■ Data section:
#####
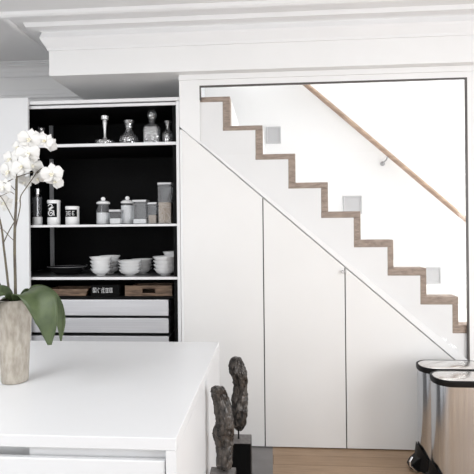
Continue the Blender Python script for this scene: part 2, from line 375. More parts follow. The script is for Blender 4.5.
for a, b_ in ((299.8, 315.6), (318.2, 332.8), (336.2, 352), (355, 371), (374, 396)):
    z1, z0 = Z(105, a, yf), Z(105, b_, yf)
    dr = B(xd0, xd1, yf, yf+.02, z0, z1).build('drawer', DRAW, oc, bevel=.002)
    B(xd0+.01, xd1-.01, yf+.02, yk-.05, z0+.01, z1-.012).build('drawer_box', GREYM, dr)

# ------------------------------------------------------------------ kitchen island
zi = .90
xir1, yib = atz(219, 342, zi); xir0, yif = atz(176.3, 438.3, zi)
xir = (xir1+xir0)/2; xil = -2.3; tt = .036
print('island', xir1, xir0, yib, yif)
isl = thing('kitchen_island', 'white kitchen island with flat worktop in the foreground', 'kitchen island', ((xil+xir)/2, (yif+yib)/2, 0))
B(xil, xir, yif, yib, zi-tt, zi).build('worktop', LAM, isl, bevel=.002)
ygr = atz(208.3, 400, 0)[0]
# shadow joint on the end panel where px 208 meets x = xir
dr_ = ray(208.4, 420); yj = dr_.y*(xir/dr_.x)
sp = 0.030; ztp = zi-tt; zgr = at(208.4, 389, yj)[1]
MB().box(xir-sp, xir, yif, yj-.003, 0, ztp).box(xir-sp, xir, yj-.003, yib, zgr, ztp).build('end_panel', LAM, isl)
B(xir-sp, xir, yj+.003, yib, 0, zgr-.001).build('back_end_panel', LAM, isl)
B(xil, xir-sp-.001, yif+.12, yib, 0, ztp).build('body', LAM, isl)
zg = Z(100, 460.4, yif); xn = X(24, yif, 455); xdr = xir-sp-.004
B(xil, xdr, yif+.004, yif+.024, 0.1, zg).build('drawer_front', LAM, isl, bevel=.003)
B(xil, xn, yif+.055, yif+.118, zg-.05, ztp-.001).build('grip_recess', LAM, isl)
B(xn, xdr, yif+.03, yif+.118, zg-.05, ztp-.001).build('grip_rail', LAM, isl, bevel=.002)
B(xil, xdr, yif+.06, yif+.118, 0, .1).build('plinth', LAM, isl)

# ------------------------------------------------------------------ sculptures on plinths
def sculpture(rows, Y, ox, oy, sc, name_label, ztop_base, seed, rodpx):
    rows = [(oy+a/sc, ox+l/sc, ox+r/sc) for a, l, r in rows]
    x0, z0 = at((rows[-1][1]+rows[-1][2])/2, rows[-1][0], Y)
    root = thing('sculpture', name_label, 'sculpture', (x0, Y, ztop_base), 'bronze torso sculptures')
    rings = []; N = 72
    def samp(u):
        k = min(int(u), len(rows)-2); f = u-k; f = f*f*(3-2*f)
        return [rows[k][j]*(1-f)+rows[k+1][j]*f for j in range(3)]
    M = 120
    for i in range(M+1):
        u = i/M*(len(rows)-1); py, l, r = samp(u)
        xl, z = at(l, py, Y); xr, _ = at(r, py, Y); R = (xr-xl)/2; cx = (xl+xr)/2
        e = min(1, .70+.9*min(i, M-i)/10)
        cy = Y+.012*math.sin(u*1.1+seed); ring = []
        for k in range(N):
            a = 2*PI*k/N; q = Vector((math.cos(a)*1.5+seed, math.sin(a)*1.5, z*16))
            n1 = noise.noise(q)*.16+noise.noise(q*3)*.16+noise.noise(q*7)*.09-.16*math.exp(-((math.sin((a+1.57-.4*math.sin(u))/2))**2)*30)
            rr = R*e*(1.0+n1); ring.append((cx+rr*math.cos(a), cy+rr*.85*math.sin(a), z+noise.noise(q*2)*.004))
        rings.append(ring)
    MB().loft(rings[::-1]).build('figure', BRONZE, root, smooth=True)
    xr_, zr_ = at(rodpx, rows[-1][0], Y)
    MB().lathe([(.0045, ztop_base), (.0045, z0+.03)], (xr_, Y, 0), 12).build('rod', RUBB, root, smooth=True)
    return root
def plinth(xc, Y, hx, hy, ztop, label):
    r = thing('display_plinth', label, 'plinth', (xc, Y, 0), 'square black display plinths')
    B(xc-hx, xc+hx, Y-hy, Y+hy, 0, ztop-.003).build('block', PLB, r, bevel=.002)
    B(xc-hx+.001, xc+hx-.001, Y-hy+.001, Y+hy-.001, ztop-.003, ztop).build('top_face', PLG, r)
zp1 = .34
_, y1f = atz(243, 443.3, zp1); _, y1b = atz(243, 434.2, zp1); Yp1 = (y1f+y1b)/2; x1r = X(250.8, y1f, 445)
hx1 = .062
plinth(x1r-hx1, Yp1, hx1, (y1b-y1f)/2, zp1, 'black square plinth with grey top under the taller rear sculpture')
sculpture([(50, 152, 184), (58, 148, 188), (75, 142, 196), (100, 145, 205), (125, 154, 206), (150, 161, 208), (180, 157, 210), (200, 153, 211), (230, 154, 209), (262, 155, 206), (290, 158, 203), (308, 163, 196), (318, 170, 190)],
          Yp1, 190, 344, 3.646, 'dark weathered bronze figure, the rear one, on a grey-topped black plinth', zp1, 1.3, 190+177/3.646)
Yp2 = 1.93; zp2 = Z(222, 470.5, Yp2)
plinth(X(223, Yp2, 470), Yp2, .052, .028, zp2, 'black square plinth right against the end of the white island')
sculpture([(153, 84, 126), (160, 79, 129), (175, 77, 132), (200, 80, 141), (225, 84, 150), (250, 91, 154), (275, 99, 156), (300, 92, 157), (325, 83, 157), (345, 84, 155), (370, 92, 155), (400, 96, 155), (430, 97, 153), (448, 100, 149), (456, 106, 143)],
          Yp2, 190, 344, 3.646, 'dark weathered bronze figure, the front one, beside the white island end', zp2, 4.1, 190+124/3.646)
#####
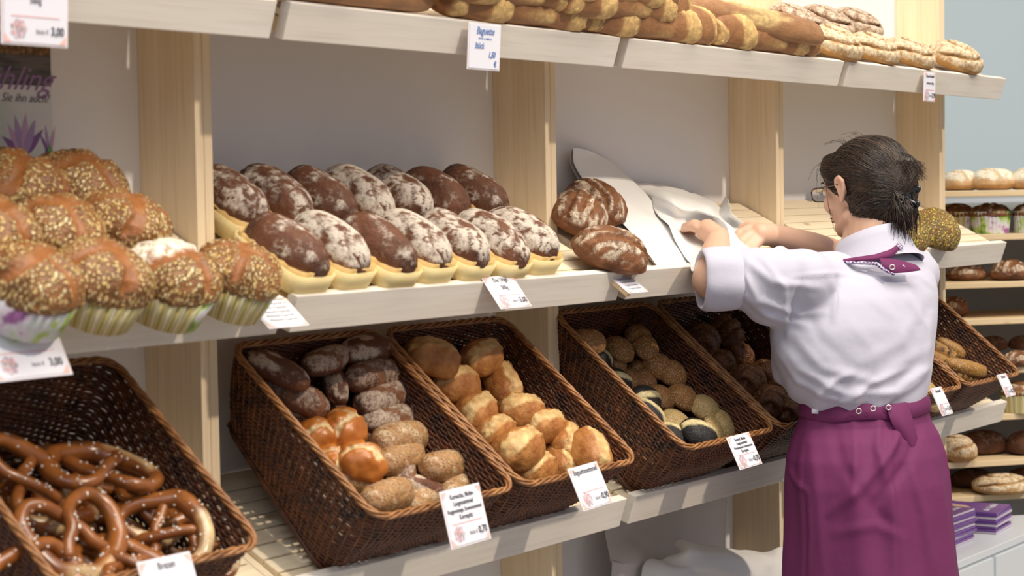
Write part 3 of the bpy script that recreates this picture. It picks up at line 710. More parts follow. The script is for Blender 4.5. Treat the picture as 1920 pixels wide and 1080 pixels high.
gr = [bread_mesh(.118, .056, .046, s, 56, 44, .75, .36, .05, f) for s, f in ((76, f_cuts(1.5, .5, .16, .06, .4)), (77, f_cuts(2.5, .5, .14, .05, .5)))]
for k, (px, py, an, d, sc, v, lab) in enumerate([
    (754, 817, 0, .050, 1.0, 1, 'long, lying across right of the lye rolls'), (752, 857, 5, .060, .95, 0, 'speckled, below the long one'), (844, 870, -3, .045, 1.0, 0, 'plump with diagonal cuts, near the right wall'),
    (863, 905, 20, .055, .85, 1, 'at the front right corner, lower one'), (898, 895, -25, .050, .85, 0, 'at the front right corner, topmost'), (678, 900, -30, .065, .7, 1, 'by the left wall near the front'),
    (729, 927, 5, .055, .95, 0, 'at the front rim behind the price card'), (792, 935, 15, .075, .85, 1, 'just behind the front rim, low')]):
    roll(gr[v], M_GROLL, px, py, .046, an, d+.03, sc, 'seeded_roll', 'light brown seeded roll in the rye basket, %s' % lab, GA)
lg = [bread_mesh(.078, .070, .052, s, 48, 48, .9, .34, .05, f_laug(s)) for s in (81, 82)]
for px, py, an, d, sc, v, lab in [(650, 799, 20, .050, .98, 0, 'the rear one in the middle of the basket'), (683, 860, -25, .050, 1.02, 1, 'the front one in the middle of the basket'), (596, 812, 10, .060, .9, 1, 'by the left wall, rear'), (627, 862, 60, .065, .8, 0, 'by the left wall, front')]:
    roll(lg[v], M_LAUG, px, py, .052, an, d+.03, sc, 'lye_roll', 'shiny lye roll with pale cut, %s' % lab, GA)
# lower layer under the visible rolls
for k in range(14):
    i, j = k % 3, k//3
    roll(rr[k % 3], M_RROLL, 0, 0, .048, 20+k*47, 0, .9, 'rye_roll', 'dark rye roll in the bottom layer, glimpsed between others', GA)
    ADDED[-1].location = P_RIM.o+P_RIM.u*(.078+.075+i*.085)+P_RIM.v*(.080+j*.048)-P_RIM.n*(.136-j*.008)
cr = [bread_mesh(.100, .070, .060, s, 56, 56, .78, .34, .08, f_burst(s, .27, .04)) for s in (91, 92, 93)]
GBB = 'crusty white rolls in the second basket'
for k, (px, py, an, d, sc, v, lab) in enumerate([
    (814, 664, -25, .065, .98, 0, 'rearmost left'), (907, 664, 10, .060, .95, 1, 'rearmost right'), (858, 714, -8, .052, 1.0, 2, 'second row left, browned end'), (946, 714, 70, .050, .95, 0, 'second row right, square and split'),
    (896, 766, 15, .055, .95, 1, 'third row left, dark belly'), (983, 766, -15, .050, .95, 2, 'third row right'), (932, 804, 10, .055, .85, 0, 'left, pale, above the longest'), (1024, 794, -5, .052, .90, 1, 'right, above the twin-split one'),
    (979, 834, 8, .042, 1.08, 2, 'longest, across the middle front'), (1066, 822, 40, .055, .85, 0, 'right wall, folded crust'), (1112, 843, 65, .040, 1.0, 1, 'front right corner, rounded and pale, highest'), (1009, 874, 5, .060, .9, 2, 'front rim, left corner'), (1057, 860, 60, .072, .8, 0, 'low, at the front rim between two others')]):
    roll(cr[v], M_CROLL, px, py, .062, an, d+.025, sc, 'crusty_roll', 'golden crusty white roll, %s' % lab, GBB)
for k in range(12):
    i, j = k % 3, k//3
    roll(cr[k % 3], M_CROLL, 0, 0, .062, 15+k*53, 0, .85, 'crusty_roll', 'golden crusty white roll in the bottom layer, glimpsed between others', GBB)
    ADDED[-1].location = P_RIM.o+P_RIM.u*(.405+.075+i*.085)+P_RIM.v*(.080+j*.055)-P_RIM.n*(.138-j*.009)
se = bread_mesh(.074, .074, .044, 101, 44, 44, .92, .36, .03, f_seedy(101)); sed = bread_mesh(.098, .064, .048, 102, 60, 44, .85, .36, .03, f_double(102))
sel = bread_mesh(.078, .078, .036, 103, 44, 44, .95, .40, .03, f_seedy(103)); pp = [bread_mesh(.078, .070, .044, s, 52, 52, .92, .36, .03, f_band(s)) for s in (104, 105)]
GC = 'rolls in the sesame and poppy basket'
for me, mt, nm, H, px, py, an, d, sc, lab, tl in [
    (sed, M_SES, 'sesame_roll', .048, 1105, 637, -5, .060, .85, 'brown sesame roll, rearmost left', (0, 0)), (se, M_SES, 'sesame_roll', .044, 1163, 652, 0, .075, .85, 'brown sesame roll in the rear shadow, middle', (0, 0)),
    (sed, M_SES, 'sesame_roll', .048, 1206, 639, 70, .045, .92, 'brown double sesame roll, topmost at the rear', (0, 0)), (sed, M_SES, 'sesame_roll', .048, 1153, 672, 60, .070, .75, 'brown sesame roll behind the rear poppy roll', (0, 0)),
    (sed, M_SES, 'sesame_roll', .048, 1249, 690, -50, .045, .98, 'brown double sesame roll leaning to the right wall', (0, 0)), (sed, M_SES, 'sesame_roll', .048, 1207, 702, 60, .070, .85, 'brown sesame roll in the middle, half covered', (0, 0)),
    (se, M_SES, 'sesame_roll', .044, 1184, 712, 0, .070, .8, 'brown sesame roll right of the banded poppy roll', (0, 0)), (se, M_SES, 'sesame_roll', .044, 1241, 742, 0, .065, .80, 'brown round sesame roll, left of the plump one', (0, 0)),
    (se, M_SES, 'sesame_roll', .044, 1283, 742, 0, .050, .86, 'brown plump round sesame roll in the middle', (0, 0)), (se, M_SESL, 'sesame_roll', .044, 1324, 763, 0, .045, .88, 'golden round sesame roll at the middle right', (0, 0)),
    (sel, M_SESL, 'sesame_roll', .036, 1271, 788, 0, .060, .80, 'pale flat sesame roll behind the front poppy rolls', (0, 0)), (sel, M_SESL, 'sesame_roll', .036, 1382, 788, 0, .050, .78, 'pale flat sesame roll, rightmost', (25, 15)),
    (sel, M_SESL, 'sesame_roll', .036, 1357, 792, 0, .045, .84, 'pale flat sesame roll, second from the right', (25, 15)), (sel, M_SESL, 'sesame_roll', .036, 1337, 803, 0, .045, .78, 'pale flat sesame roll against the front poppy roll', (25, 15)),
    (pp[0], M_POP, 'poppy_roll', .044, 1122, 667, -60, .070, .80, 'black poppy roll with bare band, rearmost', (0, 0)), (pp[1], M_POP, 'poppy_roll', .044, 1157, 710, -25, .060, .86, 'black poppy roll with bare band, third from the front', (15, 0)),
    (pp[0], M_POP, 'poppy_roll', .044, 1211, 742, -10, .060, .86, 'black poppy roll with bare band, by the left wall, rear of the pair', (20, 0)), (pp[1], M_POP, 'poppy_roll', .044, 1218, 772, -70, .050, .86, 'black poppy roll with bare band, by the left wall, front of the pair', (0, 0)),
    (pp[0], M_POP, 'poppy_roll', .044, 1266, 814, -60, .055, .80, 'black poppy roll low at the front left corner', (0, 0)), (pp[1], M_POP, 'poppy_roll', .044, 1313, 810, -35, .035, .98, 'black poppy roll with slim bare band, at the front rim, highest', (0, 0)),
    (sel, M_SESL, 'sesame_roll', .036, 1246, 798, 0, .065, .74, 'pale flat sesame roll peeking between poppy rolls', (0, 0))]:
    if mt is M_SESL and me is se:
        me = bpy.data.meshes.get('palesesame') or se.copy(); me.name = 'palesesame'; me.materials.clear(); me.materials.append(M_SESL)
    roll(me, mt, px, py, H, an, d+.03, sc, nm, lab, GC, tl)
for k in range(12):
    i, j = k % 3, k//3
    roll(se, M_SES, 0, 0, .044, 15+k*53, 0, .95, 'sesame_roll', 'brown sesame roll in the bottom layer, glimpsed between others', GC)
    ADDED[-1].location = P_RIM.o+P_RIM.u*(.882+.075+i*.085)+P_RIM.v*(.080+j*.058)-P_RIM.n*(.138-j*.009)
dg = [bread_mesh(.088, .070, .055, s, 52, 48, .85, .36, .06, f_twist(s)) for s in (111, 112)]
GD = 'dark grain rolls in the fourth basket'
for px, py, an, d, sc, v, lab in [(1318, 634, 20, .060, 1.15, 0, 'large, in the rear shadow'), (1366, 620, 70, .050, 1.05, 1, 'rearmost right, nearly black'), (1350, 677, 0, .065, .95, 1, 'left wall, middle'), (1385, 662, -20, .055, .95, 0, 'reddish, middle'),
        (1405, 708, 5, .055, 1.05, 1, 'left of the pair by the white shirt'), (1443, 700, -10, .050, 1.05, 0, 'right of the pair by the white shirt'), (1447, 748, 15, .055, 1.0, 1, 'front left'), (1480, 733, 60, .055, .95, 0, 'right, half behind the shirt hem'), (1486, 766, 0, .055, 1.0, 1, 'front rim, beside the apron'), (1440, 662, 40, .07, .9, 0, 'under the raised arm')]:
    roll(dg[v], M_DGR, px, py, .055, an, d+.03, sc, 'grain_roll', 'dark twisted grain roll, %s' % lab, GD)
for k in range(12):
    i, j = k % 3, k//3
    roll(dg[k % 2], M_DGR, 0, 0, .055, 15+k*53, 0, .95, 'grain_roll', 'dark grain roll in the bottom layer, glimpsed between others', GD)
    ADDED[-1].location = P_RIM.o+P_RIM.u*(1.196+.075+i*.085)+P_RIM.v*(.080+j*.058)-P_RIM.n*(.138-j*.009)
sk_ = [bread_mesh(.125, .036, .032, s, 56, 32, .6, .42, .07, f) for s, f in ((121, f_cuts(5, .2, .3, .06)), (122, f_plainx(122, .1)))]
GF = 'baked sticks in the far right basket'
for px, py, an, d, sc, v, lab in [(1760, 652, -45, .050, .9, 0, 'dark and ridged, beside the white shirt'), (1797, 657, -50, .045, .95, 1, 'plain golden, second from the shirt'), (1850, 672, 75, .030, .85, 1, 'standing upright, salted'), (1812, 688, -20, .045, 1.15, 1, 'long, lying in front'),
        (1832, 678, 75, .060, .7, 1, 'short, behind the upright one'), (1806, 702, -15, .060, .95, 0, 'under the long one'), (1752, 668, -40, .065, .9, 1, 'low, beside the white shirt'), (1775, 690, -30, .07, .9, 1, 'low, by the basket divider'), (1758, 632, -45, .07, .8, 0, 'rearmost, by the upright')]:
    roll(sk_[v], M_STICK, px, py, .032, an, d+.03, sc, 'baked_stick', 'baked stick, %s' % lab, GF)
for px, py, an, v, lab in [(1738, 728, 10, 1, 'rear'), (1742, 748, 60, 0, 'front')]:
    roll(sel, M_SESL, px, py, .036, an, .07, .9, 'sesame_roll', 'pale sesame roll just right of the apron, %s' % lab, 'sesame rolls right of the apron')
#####
■ Directive:
Begin with the line containing "Continue the Blender", end with the line containing "z1-.012).build('drawer_box', GREYM, dr)", and transcribe exactly every line in that span, with nothing added.

■ Exercise answer:
Continue the Blender Python script for this scene: part 2, from line 375. More parts follow. The script is for Blender 4.5.
for a, b_ in ((299.8, 315.6), (318.2, 332.8), (336.2, 352), (355, 371), (374, 396)):
    z1, z0 = Z(105, a, yf), Z(105, b_, yf)
    dr = B(xd0, xd1, yf, yf+.02, z0, z1).build('drawer', DRAW, oc, bevel=.002)
    B(xd0+.01, xd1-.01, yf+.02, yk-.05, z0+.01, z1-.012).build('drawer_box', GREYM, dr)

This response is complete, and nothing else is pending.